Ungarn bestellte österreichischen Botschafter ein
Ungarn hat am Dienstag den österreichischen Botschafter in Budapest, Ralph Scheide, ins Außenministerium zitiert. Grund waren Aussagen von Bundeskanzler Werner Faymann (SPÖ) im ORF-"Sommergespräch" am Montagabend. Faymann hatte dort den ungarischen Stacheldrahtzaun an der Grenze zu Serbien ebenso heftig kritisiert, wie den Umgang des Landes mit der Dublin-Verordnung.
Es sei falsch zu glauben, dass man die Problematik so lösen könnte, hatte Faymann in Bezug auf die umstrittene, 175 Kilometer lange Grenzbarriere erklärt: "Da wissen wir, dass Schlepper Möglichkeiten des Ausweichens haben. Daher ist nur eine politische Lösung möglich."

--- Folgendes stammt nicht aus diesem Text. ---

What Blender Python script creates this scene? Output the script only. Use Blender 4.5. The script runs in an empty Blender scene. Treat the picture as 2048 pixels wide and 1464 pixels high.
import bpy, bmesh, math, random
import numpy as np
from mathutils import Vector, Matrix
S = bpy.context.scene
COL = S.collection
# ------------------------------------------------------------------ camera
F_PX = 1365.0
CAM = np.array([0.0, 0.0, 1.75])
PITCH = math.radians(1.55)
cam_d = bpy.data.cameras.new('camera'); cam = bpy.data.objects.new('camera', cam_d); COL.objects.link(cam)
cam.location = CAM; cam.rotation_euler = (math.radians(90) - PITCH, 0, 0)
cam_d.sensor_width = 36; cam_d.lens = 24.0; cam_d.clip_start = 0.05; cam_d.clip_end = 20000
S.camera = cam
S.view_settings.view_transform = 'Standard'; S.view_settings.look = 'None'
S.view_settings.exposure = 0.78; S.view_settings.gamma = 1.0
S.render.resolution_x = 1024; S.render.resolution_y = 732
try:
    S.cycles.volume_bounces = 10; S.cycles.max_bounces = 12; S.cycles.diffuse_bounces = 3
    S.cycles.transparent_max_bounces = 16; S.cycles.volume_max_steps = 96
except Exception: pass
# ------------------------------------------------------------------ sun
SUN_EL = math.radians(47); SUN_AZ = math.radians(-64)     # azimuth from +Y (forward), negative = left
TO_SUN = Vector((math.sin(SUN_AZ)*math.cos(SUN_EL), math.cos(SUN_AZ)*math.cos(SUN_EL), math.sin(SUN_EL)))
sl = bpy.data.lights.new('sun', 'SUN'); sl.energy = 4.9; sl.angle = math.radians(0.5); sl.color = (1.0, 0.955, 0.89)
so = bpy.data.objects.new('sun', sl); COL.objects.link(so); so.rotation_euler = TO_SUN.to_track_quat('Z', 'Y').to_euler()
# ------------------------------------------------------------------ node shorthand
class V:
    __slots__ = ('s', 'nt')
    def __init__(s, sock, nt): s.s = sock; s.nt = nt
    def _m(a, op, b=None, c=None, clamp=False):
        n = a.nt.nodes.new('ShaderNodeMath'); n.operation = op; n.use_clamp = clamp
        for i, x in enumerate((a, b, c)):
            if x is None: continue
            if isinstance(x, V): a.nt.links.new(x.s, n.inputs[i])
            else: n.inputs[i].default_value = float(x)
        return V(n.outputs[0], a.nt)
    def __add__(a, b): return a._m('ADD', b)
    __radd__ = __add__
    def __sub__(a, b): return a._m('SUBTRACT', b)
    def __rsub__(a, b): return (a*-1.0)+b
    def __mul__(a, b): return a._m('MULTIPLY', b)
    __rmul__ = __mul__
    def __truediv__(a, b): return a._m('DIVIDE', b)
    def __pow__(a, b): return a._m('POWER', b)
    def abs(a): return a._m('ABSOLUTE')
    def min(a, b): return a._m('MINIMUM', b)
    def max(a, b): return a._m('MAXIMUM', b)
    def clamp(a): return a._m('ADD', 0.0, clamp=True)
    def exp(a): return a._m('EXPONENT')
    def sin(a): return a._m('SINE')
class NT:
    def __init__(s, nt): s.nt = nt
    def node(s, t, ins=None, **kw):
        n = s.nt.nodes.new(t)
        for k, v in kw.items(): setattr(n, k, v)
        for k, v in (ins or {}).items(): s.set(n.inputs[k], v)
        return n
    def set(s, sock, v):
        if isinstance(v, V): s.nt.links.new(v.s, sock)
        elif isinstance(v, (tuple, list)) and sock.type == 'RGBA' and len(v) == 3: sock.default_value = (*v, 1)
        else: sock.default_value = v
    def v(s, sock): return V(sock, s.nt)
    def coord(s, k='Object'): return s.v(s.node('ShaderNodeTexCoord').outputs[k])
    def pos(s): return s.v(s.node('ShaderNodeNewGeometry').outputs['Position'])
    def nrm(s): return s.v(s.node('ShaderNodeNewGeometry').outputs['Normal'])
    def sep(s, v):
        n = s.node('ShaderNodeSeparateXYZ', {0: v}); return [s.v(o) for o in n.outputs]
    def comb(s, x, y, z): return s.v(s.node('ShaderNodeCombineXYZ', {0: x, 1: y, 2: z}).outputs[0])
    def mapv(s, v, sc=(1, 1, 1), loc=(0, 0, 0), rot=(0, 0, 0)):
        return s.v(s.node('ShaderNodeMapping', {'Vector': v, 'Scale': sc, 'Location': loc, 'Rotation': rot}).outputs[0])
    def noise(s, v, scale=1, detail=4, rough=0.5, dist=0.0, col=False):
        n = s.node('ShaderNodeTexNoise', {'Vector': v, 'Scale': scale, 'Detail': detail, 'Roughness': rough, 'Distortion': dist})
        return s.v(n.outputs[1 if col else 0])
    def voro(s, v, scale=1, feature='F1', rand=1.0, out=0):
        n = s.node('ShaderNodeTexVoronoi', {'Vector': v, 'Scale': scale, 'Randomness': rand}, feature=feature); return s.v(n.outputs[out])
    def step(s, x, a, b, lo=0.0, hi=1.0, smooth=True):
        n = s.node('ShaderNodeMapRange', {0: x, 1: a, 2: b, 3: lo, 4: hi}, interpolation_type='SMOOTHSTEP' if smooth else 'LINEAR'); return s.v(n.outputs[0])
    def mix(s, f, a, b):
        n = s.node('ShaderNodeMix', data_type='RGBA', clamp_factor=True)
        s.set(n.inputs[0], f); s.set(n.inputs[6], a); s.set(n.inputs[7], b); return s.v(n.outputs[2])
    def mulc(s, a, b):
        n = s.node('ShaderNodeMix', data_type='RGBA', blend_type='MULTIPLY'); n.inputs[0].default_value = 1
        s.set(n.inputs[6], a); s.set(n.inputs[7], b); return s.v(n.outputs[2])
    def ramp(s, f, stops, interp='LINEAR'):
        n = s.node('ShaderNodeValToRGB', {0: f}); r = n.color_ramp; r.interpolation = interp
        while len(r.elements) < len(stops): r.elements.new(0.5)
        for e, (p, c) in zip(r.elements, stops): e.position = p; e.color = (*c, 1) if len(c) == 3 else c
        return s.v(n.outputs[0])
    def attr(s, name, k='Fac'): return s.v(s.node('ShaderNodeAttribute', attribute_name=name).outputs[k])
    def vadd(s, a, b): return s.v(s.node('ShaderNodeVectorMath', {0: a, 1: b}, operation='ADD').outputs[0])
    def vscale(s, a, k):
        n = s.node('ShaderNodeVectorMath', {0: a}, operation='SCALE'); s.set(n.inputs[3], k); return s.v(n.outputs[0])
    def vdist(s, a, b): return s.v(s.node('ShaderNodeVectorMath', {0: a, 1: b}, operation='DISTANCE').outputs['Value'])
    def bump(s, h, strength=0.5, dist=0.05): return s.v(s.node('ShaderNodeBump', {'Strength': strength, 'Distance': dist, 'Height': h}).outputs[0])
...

Zudem hatte der Bundeskanzler suggeriert, Ungarn halte sich nicht an die Dublin III-Richtlinie, wonach jener Staat für das Asylverfahren zuständig ist, wo Schutzsuchende erstmals EU-Boden betreten haben. "Dann ist vorgesehen, dass dort das Verfahren abzuwickeln ist, das ist sehr lückenhaft. Einige machen das zu wenig."
Außenminister Szijjarto"enttäuscht"
Ungarns Außenminister Peter Szijjarto zeigte sich am Dienstag "enttäuscht" von den Aussagen Faymanns. Er erwarte sich vom Regierungschef eines Nachbarlandes, erst dann Kommentare abzugeben, wenn dieser die Fakten vollständig verstanden habe und nicht, Unwahrheiten zu verbreiten, zitierte die ungarische Agentur MTI Szijjarto. Zudem könnten Faymanns Aussagen zu "gefährlichen Spannungen" führen.
Den Vorwurf, Ungarn würde Migranten einfach durchreisen lassen, wies der Außenminister zurück. Der Schengen-Grenzkodex lege klar fest, dass es Aufgabe der Mitgliedsstaaten sei, ihre Außengrenzen zu schützen, sagte Szijjarto. Ungarn werde sich daran halten, auch wenn es dafür kritisiert werde, fügte er hinzu.
Bereits am Vormittag hatte das ungarische Außenministerium den französischen Botschafter vorgeladen. Grund war ebenfalls Kritik des französischen Außenministers Laurent Fabius an der ungarischen Flüchtlingspolitik.